Joe Radinovich: The Politician with a Heart

Joe Radinovich

Joe Radinovich Colin Michael Simmons

City Pages' People Issue celebrates people making Minnesota a better place.

Not every politician can brag that they voted themselves out of office.

Joe Radinovich can. In 2012, the fresh-faced Crosby, Minnesota native was elected as a Democrat to represent his conservative home district, about two hours north of the Twin Cities, in the state Legislature.

“I was 27, I was a legislator, and I felt pretty good about myself,” he says. “I was on Almanac, looking good and talking smart, and I got done with the show and my dad called me. He said, ‘You’re getting really good at this politics thing. You made it through that whole interview without saying yes or no to anything.’”

Joe laughs, but his father’s ribbing would soon prove a somber moral compass—one that would stop Joe’s legislative career in its tracks.

Before the U.S. Supreme Court settled the question in 2015, the battle over gay marriage roiled in the states. The question of legalizing gay marriage was a no-brainer for most metro politicians, but for Democrats elected in more conservative rural districts, like Radinovich, a vote in favor of gay marriage could cost them dearly in the 2014 election.

Joe knew his personal beliefs on the matter. He was still haunted by a 2011 spate of suicides by gay students in the Anoka school district. A close family member had also attempted suicide while he was in high school.

“I’ve got a lot of personal experience with depression, and in my family suicide and depression have been something we’ve had to deal with,” he says. “One of the scariest thoughts in the world is the pain someone feels right before they get to that point. If you have the opportunity to change something like this and you don’t, then you’re complicit.”
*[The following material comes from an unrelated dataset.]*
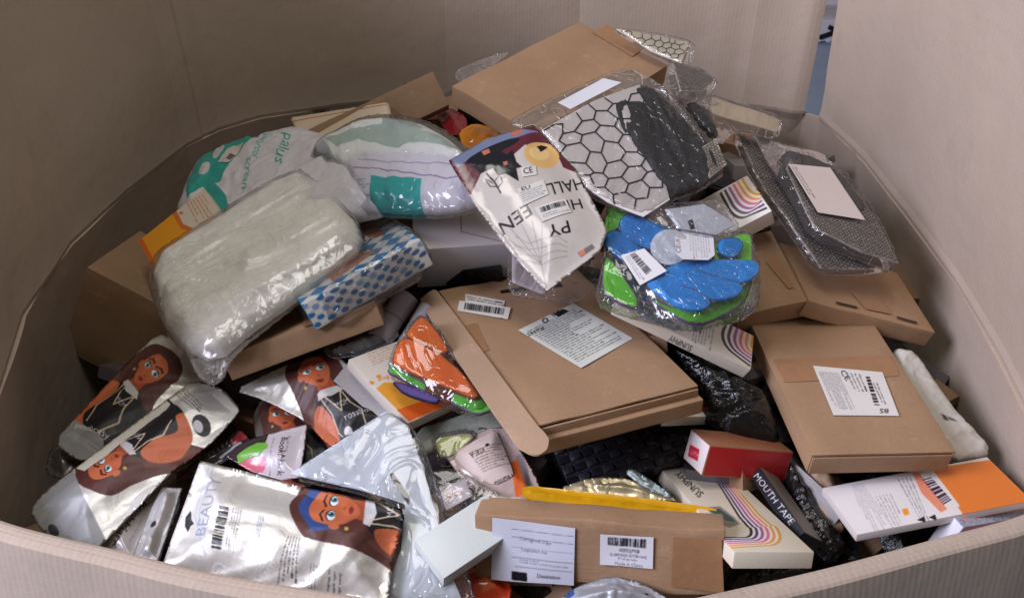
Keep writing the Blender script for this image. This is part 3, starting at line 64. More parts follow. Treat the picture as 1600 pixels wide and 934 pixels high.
ITEMS.append(json.loads('{"kind":"soft","name":"foam_glove_pack","label":"bag of orange foam hands tucked under the open mailer","cat":"foam glove pack","M":[[0.2398,0.9299,0.279],[-0.9708,0.2297,0.0689],[-0.0,-0.2873,0.9578],[-0.0861,0.7717,1.007]],"outline":[[-0.0186,0.0534],[0.0156,0.0534],[0.0623,0.0396],[0.0567,0.0198],[-0.0047,-0.0454],[-0.0345,-0.0697],[-0.0475,-0.0608],[-0.045,-0.0273],[-0.0339,0.0205]],"T":0.022,"mat":"film","bg":[215,212,208],"art":[],"parts":[{"name":"foam_finger","outline":[[0.0268,0.0455],[0.0516,0.0402],[0.0588,0.0346],[0.0547,0.0239],[0.0215,-0.0109],[0.0114,-0.0032],[0.0213,0.0305]],"mat":"foam","T":0.018,"under":1,"bg":[232,118,35]},{"name":"foam_palm","outline":[[-0.007,0.0497],[0.0192,0.05],[0.026,0.0413],[0.0193,0.0053],[-0.0042,-0.0333],[-0.0284,-0.0607],[-0.0351,-0.0538],[-0.0293,-0.0227],[-0.0187,0.0254],[-0.0131,0.0454]],"mat":"foam","T":0.016,"under":1,"bg":[235,115,32]},{"name":"foam_piece","outline":[[-0.0201,0.0522],[-0.009,0.0506],[-0.0171,0.0259],[-0.0252,0.0023],[-0.0354,0.0021],[-0.0253,0.0308]],"mat":"foam","T":0.01,"under":1,"bg":[95,190,60]},{"name":"foam_piece","outline":[[-0.0287,0.0447],[-0.0284,0.0223],[-0.0373,-0.0177],[-0.0468,-0.0132],[-0.0412,0.0256]],"mat":"foam","T":0.008,"under":1,"bg":[90,75,130]},{"name":"foam_piece","outline":[[-0.0091,-0.0347],[-0.0268,-0.0603],[-0.0394,-0.0768],[-0.0498,-0.0615],[-0.0419,-0.0264]],"mat":"foam","T":0.01,"under":1,"bg":[95,190,60]}],"wr":[0.003,0.02,20,1],"rnd":1}'))
ITEMS.append(json.loads('{"kind":"soft","name":"doll_pouch","label":"silver pouch with a long-haired cartoon girl, upper of the left corner pair","cat":"foil pouch","M":[[0.3642,0.9154,0.1712],[-0.9286,0.3711,-0.0085],[-0.0714,-0.1559,0.9852],[-0.4551,0.8055,0.9328]],"outline":[[-0.086,0.0591],[-0.0402,0.0591],[0.0461,0.0554],[0.0992,0.0496],[0.0995,0.0149],[0.0619,-0.0621],[0.0311,-0.0979],[0.0073,-0.0725],[-0.0906,-0.0177],[-0.0986,0.0171]],"T":0.016,"mat":"foil","bg":[226,224,216],"art":[["girl",[0.1089,0.07],[0.0318,-0.077],[-0.0019,0.0938]],["p",[150,150,148],[[-0.086,0.0591],[-0.0506,0.057],[-0.0657,-0.0016],[-0.0906,-0.0177],[-0.0986,0.0171]]],["t","possbody",[-0.0608,0.0482],[-0.064,-0.0068],[-0.0534,0.0512],[235,232,228]],["m",[[-0.0735,0.0507],[-0.0669,0.0487],[-0.076,-0.0054],[-0.0858,-0.0042]],4,[225,222,218]],["m",[[0.0373,-0.0362],[0.0549,-0.0574],[0.0328,-0.0873],[0.0173,-0.0653]],4,[225,222,218]]],"parts":[],"wr":[0.003,0.05,-40,2],"rnd":1}'))
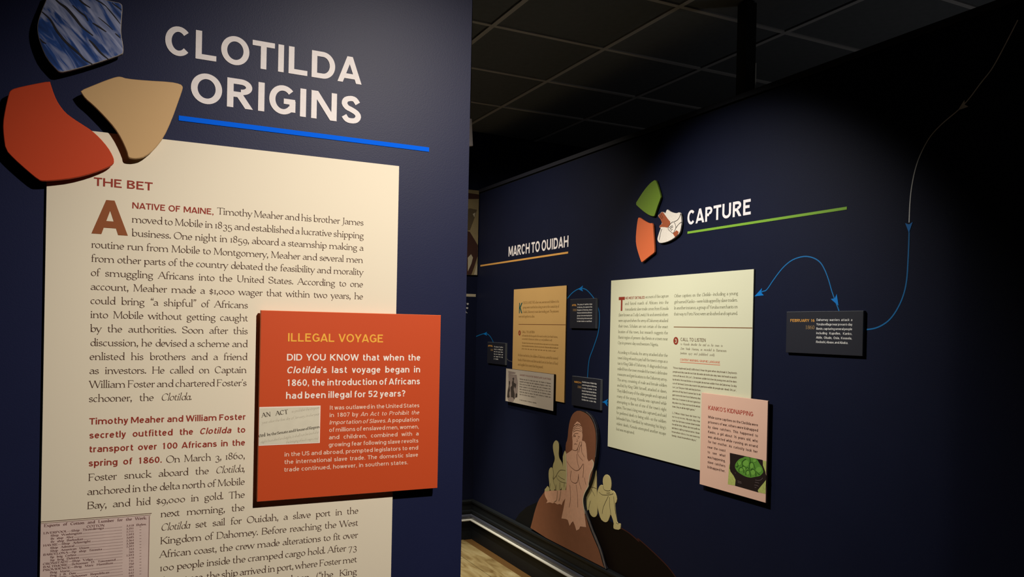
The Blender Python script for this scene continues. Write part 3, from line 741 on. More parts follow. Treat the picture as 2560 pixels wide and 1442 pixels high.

But it was the phone call from his father that cinched it. Joe’s dad told him about his friend from high school, “the nicest guy you’d ever meet,” who one day just left town and didn’t come back. “A few years later, we found out he had died,” Joe says his father told him. “He died of HIV/AIDS in the early ’80s.”

Joe chokes up as he gets to the next part of the story. “He never felt comfortable coming back to town because he was afraid of what people would think. Nobody should ever feel afraid to come back home.”

It’s a road Radinovich had to walk himself. After his vote to legalize gay marriage, he had doors slammed in his face and angry constituents yelling at him. He lost his seat in the 2014 election.

“My brother Brandon said, ‘You gotta come back up here and walk tall. Be proud of who you are.’”

So he did. Then he resumed his life in politics. In 2016, he managed U.S. Rep. Rick Nolan’s successful re-election bid. In 2017, he led Jacob Frey’s mayoral campaign to victory. Now he’s clinched a position as Frey’s chief of staff.

The newly minted city boy still talks of his love of Crosby, how he wants to bridge the gap between rural Minnesota and the metro area. “People’s basic concerns are almost always the same, whether you’re living in Cuyuna, Minnesota or north Minneapolis: Am I safe? Does my family have enough to eat? Can I afford the things that I need to live? Will I have opportunity and will the people I care about have opportunity?”

And he still goes home on weekends.

UPDATE: On February 15, Joe Radinovich announced he would run for Congress in Minnesota's 8th Congressional District. Radinovich is seeking the seat held by his former boss, DFL U.S. Rep. Rick Nolan, who is retiring from Congress.